INSTRUCTION ▸ Tell how many lines in the data below hold the string "Python"; give nothing but the number.

EXTRACTED MATERIAL ▸
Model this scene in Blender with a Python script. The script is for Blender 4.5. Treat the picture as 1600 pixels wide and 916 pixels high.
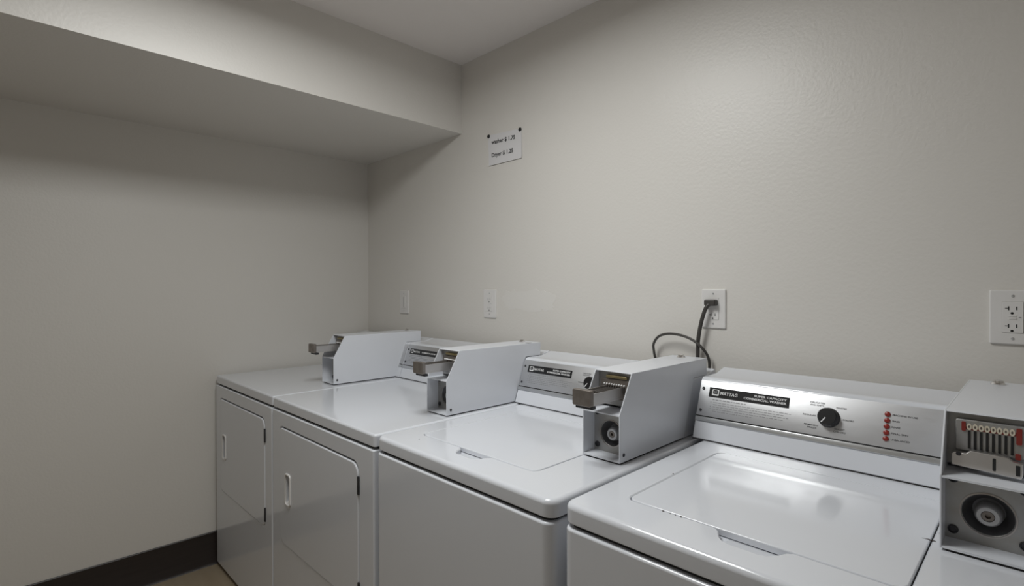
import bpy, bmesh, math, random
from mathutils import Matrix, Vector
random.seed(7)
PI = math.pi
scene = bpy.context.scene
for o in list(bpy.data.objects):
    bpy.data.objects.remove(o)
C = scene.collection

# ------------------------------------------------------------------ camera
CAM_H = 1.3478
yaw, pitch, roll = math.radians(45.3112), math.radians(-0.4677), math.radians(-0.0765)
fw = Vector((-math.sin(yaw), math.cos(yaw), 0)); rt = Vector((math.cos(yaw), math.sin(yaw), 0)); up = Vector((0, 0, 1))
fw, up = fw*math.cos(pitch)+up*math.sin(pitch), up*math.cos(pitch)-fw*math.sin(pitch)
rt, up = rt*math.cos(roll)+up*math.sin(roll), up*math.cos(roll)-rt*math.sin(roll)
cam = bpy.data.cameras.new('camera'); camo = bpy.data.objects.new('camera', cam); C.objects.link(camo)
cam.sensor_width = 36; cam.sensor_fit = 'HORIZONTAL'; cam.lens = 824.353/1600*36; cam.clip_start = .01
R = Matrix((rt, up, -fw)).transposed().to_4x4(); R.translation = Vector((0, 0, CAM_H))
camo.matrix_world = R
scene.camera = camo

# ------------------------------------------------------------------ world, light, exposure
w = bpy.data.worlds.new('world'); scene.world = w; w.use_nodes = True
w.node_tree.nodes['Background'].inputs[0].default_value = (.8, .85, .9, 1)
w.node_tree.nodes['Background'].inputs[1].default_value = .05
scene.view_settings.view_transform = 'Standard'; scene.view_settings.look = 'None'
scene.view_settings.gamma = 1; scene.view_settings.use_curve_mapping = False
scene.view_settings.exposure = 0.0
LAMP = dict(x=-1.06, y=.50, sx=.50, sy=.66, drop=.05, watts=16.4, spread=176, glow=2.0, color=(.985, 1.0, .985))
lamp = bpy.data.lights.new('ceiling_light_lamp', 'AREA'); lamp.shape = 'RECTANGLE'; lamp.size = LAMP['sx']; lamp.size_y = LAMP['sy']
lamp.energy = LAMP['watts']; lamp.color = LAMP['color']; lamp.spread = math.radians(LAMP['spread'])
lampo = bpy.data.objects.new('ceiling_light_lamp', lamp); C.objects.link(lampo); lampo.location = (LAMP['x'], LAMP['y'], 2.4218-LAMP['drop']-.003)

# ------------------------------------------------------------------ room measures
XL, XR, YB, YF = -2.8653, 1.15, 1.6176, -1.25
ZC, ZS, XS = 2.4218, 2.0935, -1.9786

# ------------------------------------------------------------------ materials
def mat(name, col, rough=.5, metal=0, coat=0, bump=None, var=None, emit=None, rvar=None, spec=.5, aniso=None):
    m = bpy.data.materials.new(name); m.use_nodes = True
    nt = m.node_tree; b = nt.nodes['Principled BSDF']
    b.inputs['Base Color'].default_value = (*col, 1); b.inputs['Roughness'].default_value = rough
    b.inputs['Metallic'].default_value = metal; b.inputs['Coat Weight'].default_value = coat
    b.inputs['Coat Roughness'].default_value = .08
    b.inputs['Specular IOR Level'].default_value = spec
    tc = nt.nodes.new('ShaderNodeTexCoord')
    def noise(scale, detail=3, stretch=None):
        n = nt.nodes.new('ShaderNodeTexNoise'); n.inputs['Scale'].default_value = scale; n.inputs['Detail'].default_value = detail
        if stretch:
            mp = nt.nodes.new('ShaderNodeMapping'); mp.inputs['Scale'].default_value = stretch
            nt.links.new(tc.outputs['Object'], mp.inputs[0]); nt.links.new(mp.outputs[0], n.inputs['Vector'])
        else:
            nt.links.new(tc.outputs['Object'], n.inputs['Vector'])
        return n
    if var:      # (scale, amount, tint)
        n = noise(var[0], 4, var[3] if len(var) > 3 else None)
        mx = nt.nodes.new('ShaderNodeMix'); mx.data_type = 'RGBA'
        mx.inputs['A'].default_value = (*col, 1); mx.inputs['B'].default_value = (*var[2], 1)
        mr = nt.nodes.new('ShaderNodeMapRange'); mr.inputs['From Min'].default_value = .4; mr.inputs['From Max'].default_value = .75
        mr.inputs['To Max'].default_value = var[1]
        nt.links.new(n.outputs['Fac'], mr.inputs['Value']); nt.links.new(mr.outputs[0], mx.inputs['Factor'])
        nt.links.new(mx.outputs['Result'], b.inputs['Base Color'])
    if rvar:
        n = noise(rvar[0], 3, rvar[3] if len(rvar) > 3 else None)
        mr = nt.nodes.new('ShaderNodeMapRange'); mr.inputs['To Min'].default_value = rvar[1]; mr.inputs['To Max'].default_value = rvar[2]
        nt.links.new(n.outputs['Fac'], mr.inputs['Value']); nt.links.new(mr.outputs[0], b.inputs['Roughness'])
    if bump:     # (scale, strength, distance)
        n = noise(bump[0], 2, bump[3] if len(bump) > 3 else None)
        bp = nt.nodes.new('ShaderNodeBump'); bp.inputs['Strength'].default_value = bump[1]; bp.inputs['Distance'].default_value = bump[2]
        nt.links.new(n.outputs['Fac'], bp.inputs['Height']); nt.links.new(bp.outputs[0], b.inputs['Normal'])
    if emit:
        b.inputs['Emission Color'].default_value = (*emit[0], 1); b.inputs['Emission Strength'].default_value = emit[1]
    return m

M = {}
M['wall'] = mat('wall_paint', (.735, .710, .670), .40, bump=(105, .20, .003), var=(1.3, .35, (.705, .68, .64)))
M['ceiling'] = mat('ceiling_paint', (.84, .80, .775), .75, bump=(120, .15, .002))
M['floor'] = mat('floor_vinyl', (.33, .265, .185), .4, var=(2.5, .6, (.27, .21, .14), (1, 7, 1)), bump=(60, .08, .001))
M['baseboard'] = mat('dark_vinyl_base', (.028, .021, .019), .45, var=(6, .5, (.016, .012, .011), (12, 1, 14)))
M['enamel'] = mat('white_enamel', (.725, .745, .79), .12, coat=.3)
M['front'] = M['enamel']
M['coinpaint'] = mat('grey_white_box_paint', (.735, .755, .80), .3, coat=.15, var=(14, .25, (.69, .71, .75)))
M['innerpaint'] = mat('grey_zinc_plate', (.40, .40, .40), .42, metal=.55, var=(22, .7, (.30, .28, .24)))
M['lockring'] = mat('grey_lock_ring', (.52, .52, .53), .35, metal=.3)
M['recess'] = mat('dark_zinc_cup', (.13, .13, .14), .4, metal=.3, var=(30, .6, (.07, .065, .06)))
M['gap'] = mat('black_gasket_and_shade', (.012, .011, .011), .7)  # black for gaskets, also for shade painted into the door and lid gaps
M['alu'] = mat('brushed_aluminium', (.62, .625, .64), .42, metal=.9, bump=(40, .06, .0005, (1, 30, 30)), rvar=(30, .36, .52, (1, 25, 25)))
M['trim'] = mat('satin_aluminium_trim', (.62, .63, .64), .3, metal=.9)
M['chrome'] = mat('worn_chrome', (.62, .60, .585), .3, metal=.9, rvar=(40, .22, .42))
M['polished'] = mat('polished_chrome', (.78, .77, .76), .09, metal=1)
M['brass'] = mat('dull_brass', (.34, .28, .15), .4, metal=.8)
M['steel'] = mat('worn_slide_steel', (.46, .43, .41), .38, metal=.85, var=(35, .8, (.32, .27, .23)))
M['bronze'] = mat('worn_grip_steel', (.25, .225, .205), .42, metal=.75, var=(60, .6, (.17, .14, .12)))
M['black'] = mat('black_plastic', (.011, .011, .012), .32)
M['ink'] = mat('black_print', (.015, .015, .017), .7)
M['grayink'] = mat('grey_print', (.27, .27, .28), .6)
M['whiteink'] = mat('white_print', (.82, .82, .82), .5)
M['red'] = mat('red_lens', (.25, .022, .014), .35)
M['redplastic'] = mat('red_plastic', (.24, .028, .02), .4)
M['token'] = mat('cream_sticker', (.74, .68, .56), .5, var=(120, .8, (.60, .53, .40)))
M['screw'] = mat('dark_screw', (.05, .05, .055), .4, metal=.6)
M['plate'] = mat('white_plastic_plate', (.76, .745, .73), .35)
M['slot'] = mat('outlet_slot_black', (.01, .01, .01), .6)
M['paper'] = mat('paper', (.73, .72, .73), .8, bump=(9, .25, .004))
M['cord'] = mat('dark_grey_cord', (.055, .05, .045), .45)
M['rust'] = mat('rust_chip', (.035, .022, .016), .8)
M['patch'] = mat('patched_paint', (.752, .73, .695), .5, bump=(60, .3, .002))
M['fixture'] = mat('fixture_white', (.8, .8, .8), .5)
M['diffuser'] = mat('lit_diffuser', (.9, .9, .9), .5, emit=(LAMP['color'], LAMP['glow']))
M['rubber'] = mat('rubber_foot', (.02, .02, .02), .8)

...

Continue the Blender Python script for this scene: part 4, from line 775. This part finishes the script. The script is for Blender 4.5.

ANSWER TO THIS PROBLEM ▸ 2